If, as Doug says, “Everything you can see or touch, except light and electricity, is a chemical,” why do we swallow the rubbish that is dished up not only by product manufacturers but also by so-called consumer activists whose interests are supposedly to protect people?

What got me thinking about this was a press release that just crossed my desk for a new skin care product for clients who were “tired of using products on their skin that contained chemicals.” Skin care products that used chemicals?Really? Are there any skin care products that don’t use chemicals? No. there aren’t.

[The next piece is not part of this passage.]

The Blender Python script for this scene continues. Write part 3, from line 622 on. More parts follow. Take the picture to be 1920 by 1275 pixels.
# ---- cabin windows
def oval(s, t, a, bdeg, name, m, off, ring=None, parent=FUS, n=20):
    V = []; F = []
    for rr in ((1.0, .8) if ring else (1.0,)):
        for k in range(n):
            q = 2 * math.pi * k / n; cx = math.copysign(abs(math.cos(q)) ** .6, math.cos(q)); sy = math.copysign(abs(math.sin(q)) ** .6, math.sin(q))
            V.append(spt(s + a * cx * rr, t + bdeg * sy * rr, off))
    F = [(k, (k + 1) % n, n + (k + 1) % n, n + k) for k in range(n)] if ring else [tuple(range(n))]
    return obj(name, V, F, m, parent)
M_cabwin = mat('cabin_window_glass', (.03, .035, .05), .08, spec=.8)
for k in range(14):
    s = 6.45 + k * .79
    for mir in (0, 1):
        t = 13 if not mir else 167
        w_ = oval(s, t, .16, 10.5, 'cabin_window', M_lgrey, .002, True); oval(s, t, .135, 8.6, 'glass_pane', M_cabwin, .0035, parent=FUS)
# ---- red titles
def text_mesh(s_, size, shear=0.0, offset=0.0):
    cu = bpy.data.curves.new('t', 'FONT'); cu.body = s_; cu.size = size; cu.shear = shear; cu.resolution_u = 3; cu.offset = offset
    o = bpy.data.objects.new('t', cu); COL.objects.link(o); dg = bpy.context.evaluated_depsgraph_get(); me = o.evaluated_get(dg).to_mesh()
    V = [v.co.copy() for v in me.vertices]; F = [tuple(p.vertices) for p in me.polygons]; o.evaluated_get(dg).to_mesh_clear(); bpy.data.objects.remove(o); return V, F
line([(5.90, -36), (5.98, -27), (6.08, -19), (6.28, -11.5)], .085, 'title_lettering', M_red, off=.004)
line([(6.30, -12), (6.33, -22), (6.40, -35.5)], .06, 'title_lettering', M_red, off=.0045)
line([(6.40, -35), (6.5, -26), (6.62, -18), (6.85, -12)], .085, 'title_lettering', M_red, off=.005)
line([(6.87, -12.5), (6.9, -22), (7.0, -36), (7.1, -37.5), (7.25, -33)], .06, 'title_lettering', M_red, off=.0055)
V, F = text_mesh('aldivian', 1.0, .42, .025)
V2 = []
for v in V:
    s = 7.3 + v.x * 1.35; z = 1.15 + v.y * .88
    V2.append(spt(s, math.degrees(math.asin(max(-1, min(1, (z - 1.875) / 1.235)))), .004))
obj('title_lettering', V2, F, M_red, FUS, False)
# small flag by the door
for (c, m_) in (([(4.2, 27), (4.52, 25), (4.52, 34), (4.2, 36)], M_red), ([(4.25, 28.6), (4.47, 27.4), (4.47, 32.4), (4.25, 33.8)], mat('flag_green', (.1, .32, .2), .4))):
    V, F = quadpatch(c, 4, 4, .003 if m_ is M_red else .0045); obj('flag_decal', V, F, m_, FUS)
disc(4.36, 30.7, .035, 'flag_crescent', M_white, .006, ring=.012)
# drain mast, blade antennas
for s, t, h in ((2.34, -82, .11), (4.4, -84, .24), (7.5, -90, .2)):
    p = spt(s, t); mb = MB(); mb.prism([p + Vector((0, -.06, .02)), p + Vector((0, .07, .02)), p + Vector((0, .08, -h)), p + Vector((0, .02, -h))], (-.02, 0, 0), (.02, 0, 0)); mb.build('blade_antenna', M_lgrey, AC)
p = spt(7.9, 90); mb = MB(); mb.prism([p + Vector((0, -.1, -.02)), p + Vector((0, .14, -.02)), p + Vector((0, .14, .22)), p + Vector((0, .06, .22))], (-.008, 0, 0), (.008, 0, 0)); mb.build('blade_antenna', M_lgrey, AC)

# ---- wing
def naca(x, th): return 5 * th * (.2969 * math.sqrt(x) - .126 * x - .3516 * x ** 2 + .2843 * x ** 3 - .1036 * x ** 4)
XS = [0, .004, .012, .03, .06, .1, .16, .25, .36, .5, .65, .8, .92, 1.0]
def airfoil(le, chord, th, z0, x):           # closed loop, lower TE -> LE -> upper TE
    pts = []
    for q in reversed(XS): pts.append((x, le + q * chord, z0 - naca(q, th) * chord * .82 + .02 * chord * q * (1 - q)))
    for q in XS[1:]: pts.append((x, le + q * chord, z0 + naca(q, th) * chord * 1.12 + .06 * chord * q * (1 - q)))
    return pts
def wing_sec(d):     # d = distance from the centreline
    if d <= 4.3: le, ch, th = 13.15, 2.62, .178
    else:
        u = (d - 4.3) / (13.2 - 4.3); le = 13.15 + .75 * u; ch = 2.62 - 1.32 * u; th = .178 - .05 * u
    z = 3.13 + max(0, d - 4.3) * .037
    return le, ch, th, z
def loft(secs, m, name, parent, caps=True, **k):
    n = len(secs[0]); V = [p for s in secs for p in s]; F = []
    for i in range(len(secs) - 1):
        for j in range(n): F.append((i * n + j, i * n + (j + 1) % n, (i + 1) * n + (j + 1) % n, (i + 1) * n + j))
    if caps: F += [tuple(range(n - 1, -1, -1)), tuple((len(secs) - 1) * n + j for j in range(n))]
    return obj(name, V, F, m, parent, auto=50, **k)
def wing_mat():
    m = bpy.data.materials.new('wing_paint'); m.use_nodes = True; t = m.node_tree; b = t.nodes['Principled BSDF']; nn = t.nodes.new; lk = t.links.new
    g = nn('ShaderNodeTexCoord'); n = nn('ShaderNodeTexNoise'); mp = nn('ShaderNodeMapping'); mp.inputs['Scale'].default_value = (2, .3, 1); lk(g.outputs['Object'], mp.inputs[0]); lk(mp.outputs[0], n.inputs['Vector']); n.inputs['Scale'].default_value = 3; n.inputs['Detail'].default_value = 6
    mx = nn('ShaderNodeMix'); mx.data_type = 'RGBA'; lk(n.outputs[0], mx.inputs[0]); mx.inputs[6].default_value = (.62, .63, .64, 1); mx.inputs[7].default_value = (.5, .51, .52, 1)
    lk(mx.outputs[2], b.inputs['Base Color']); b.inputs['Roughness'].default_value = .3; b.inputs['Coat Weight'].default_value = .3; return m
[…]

Nail technicians—and their clients—don’t have to be afraid of chemicals and don’t need to be manipulated by false or misleading information about them. Recently, after considerable pressure from a consumer activist group, many nail polish manufacturers elected to remove dibutyl phthalate (DBP) from their products. DBP is an ingredient that is also used in consumer plastics like toys. There was never any good scientific evidence that the ingredient was harmful in the amounts used in polish (in fact, there was compelling evidence to the contrary). Nevertheless, the group’s effective (and unsavory) marketing campaign preyed on the collective fear of chemicals and scared people into calling for the ingredient’s elimination. I’m not the defender of the polish industry, but this particular “consumer activism” reeked of a smear campaign.

Some chemicals are just plain bad. Some are not. Some are bad only in certain quantities. I’m just saying: Don’t be scared of your products. Seek to understand the chemicals—and the chemistry—that makes them work.